By the time you read this the 28th Edinburgh International Book Festival will have kicked off.  Billed as the 'largest and most dynamic festival of its kind in the world'
 Now that is a huge claim to fame but for those of us who live in the vicinity - and the some 220,000 visitors it attracts- it is easy to see why.
Edinburgh at festival time is a completely different place than it is during rest of the year. It feels looks and even smells different!

Playing host to the The Book festival, the International Festival, the Edinburgh Fringe, the Jazz Festival and several other festivals all at the same time, the city is converted into one huge venue, where even the streets become the stage and performers attract audiences in the most unlikely places.

In all this exciting cultural mayhem the Book festival is an oasis of calm.  You enter Charlotte Square (which for the rest of the year is a leafy private garden) and immediately the bustle of the city is converted into an excited hush, a tranquil setting resounding with gentle roars when the audience in one of the tents begins to applaud.
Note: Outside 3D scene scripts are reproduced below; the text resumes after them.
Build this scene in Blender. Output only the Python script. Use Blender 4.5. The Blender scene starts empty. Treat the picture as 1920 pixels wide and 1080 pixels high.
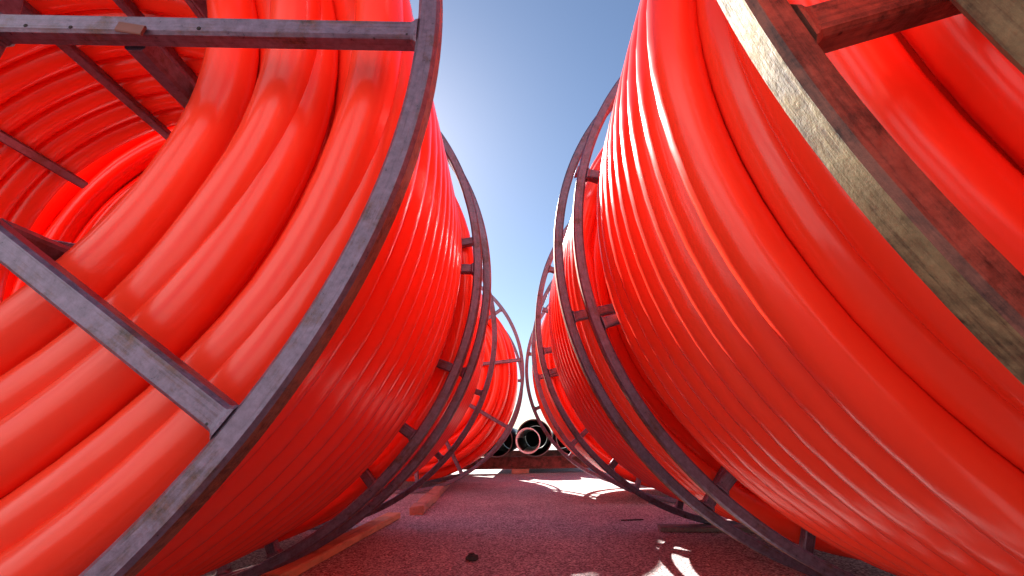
import bpy, math, random
from math import sin, cos, pi, radians as rad
from mathutils import Vector, Matrix, noise

sc = bpy.context.scene
C = sc.collection

# ------------------------------------------------------------------ camera
CAM_H, PITCH, ROLL, F_PX = 0.651, rad(18.14), rad(-0.91), 850.0
cd = bpy.data.cameras.new("camera")
cam = bpy.data.objects.new("camera", cd)
C.objects.link(cam)
cd.sensor_width = 36.0
cd.lens = F_PX / 1920.0 * 36.0
cd.clip_start, cd.clip_end = 0.02, 2000.0
cam.matrix_world = (Matrix.Translation((0, 0, CAM_H)) @ Matrix.Rotation(PITCH + pi / 2, 4, 'X')
                    @ Matrix.Rotation(ROLL, 4, 'Z'))
sc.camera = cam

# ------------------------------------------------------------------ sky, sun, exposure
SUN_AZ, SUN_EL = rad(-20.0), rad(34.3)
SKY, FILL_CLOUD, SUN, EXPO = .034, 14.5, 5.0, 2.12
      # azimuth from +Y towards +X
w = bpy.data.worlds.new("World")
sc.world = w
w.use_nodes = True
nt = w.node_tree
bg = nt.nodes['Background']
sky = nt.nodes.new('ShaderNodeTexSky')
sky.sky_type = 'NISHITA'
sky.sun_disc = False
sky.sun_elevation = SUN_EL
sky.sun_rotation = SUN_AZ
sky.air_density, sky.dust_density, sky.ozone_density = 1.0, 0.3, 3.0
# unseen bright cloud, added low behind the camera to light the reel fronts
geo = nt.nodes.new('ShaderNodeTexCoord')
sep = nt.nodes.new('ShaderNodeSeparateXYZ')
nt.links.new(geo.outputs['Generated'], sep.inputs[0])
cn = nt.nodes.new('ShaderNodeTexNoise')
cn.inputs['Scale'].default_value = 2.4
cn.inputs['Detail'].default_value = 6
nt.links.new(geo.outputs['Generated'], cn.inputs['Vector'])


def wmath(op, a, b):
    n = nt.nodes.new('ShaderNodeMath')
    n.operation = op
    for v, i in ((a, 0), (b, 1)):
        if isinstance(v, (int, float)):
            n.inputs[i].default_value = v
        else:
            nt.links.new(v, n.inputs[i])
    return n.outputs[0]


def wrange(v, lo, hi):
    n = nt.nodes.new('ShaderNodeMapRange')
    n.interpolation_type = 'SMOOTHSTEP'
    n.inputs[1].default_value, n.inputs[2].default_value = lo, hi
    nt.links.new(v, n.inputs[0])
    return n.outputs[0]


rear = wrange(wmath('MULTIPLY', sep.outputs[1], -1.0), -.05, .35)
low = wmath('SUBTRACT', 1.0, wrange(sep.outputs[2], .42, .80))
fill_mask = wmath('MULTIPLY', wmath('MULTIPLY', rear, low), wrange(cn.outputs[0], .34, .60))
mixw = nt.nodes.new('ShaderNodeMix')
mixw.data_type = 'RGBA'
nt.links.new(fill_mask, mixw.inputs[0])
nt.links.new(sky.outputs[0], mixw.inputs[6])
mixw.inputs[7].default_value = (FILL_CLOUD, FILL_CLOUD * .97, FILL_CLOUD * .95, 1)
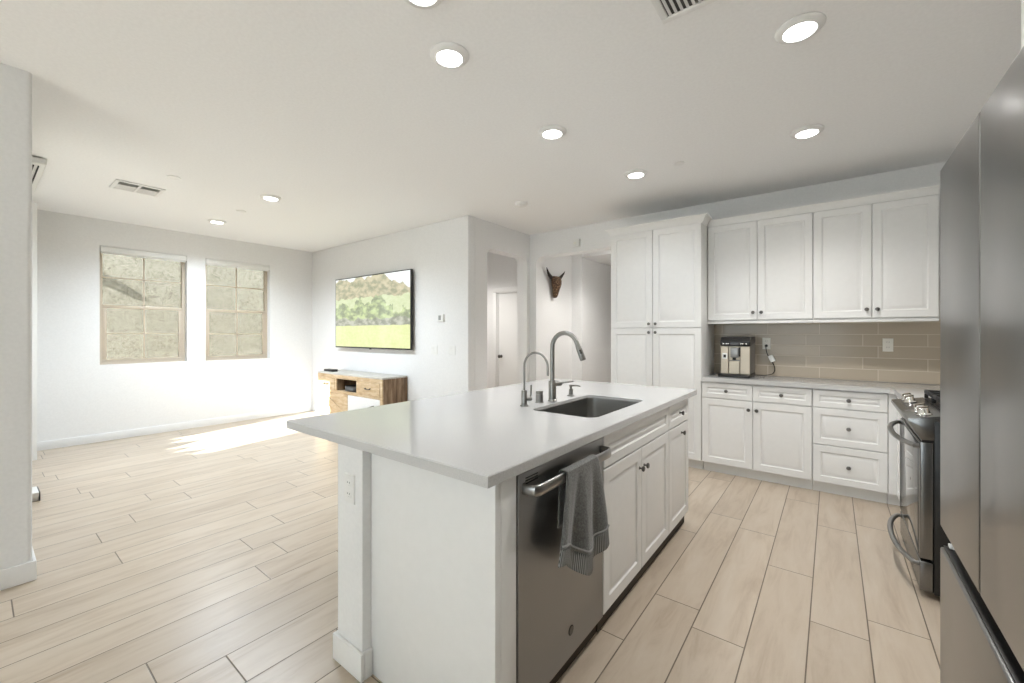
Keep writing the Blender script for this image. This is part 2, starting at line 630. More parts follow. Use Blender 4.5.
# kitchen back wall with the wide passage opening
px0, px1, pz, r = -3.32, -1.99, 2.415, 0.10
poly = [(XH, 0), (px0, 0), (px0, pz - r)] + arc(px0 + r, pz - r, r, PI, PI / 2)[1:] + arc(px1 - r, pz - r, r, PI / 2, 0) + [(px1, 0), (XR, 0), (XR, H), (XH, H)]
struct(MB().prism(poly, lambda a, b, d: V((a, d, b)), YB, YB + 0.16), 'wall_kitchen', WALL)
struct(MB().box(XR, XR + 0.15, YF, YB + 0.16, 0, H), 'wall_right', WALL)
# passage beyond the kitchen
struct(MB().box(XH - 0.30, -3.24, 6.08, 8.2, 0, H), 'wall_passage', WALL)
struct(MB().box(-1.95, -1.83, YB + 0.161, 8.2, 0, H), 'wall_passage_right', WALL)
struct(MB().box(-3.73, -1.83, 8.2, 8.3, 0, H), 'wall_passage_end', WALL)
struct(MB().box(-3.239, -1.951, 6.081, 8.199, 2.58, H), 'ceiling_passage', CEIL)
# left hall room
dx0, dx1, dh, yd = -4.52, -3.73, 2.03, 5.45
w = MB()
w.box(-6.2, dx0, yd, yd + 0.12, 0, H).box(dx1, XH - 0.17, yd, yd + 0.12, 0, H).box(dx0, dx1, yd, yd + 0.12, dh, H)
struct(w, 'wall_hall_end', WALL)
struct(MB().box(-6.32, -6.2, YT + 0.12, yd, 0, H), 'wall_hall_left', WALL)
d1 = struct(MB().panel(face_my(yd + 0.05), dx0 + 0.02, dx1 - 0.02, 0.01, dh - 0.02, 0.035, 0.11, flat=True), 'door_1', TRIMW)
c = MB()
c.box(dx0 - 0.07, dx0, yd - 0.018, yd - 0.001, 0, dh, 0.004).box(dx1, dx1 + 0.07, yd - 0.018, yd - 0.001, 0, dh, 0.004).box(dx0 - 0.07, dx1 + 0.07, yd - 0.018, yd - 0.001, dh, dh + 0.075, 0.004)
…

Of course the Edinburgh weather can affect the Book festival as much as anywhere else and there have been a few years when the rain left delightful little ponds around the square- delightful for the little yellow plastic ducks that suddenly appeared! Their equally sudden disappearance gave rise to discussions about the possibility of a plastic crocodile..... ?

But each year they have added more solid walkways, then covered walkways to and from the event tents and the bookshop tents and finally even to the author's green room - the yurt.

There was one particular year when there was much comedy to be had watching the staff wielding large umbrellas to shelter celebrity authors in the dash across what seemed to be the only uncovered walkway- the first 2 metres as they stepped out of the yurt on their way to their events.  Thankfully that was sorted the following year.